Nonostante il miglioramento, almeno nei rapporti, registrato con la riforma del lavoro, il vero punto problematico nell’azione del Governo rimane la scarsa propensione ad affrontare con determinazione ed equità sociale il tema della crescita, per il quale il Sindacato chiede con forza un vero e proprio Patto Sociale che abbia al centro una riforma fiscale che riduca il peso delle tasse su lavoratori, pensionati e famiglie, un forte sostegno agli investimenti, interventi radicali contro rendite, sprechi, inefficienze, a partire dai costi impropri della politica, l’abbattimento del debito con un’imposta pluriennale sui grandi patrimoni e la vendite dei beni demaniali.
Al Ministro Fornero, che ha operato con eccessiva pesantezza sulla riforma delle pensioni e con maggiore accortezza nella riforma del lavoro, più che una valutazione vorrei dare un consiglio: cerchi di più il confronto con le parti sociali e si fidi meno del fatto che i problemi si risolvono solo con le teorie che, anche quando sono valide sul piano scientifico, hanno sempre necessità di passare al vaglio della vita reale delle persone, soprattutto in situazioni economiche e sociali critiche come l’attuale.

Quale lo stato e i rapporti tra le tre grandi centrali sindacali? Ci sarà uno sciopero unitario?
Le tre Confederazioni hanno un giudizio comune sulla gravità della situazione economica che sta causando una crescente sofferenza sociale diffusa. Non c’è invece la stessa convinzione nel ricercare con il Patto Sociale tra il Governo e parti sociali il percorso urgente e necessario per uscire dall’emergenza. In alcune parti del Sindacato prevalgono comportamenti antagonistici che piegano il disagio sociale nella direzione dello scontro sociale e non verso l’urgenza di soluzioni adeguate da ricercare tutti insieme, a partire dal Governo, con determinazione e responsabilità.
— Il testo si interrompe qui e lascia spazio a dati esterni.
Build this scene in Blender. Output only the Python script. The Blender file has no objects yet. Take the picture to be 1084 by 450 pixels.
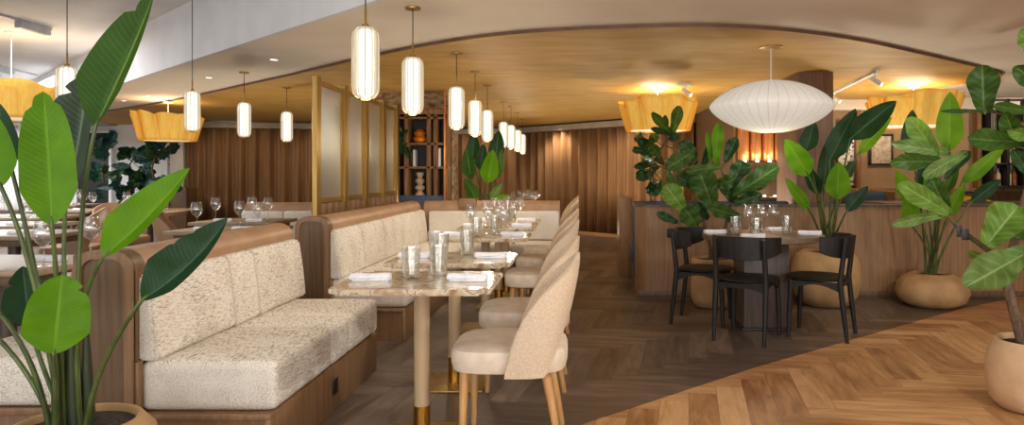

In queste settimane si è aperto un dialogo che, nell’intendimento della Cisl, mira a costruire una proposta comune delle tre Confederazioni per un Patto per la crescita e il lavoro su cui incalzare il Governo con adeguate forme di mobilitazione che diano più forza alla necessità ed urgenza di trovare soluzioni. Lo sciopero in questo percorso non è la prima scelta, dato che si può manifestare con analoga forza in giorni non lavorativi vista anche la gravità della crisi. Potrà essere, se sarà necessario, uno strumento da utilizzare in ultima istanza nel caso in cui il Governo continuasse a dimostrarsi sordo alle richieste sociali, ad essere inerte sulle politiche per la crescita, ad essere forte con i deboli (ormai sommersi da tasse di ogni tipo) e, invece, debole con i forti (non riformando il fisco, non combattendo l’evasione, non contrastando privilegi, rendite e sprechi).

Si parla tanto di riunificare il mondo cattolico in politica. Come giudica questo tentativo?
Sicuramente positivo nell’intendimento di ridare spessore e proiezione politica al patrimonio di valori e proposte sul piano economico e sociale, contenute nella Dottrina Sociale della Chiesa.
La ricostruzione nelle società occidentali di un futuro diverso e alternativo all’iperliberismo finanziario che ha causato questa grave e infinita crisi, ha assoluto bisogno di questa bussola che orienti i comportamenti di tutti i soggetti rappresentativi e ispiri le scelte economiche, sociali e politiche per le comunità. Quanto più questo tentativo riuscirà ad aggregare persone, movimenti, associazioni, promuovendo una profonda trasformazione della politica italiana e dei partiti politici, tanto più sarà possibile costruire un futuro meno incerto per il nostro Paese.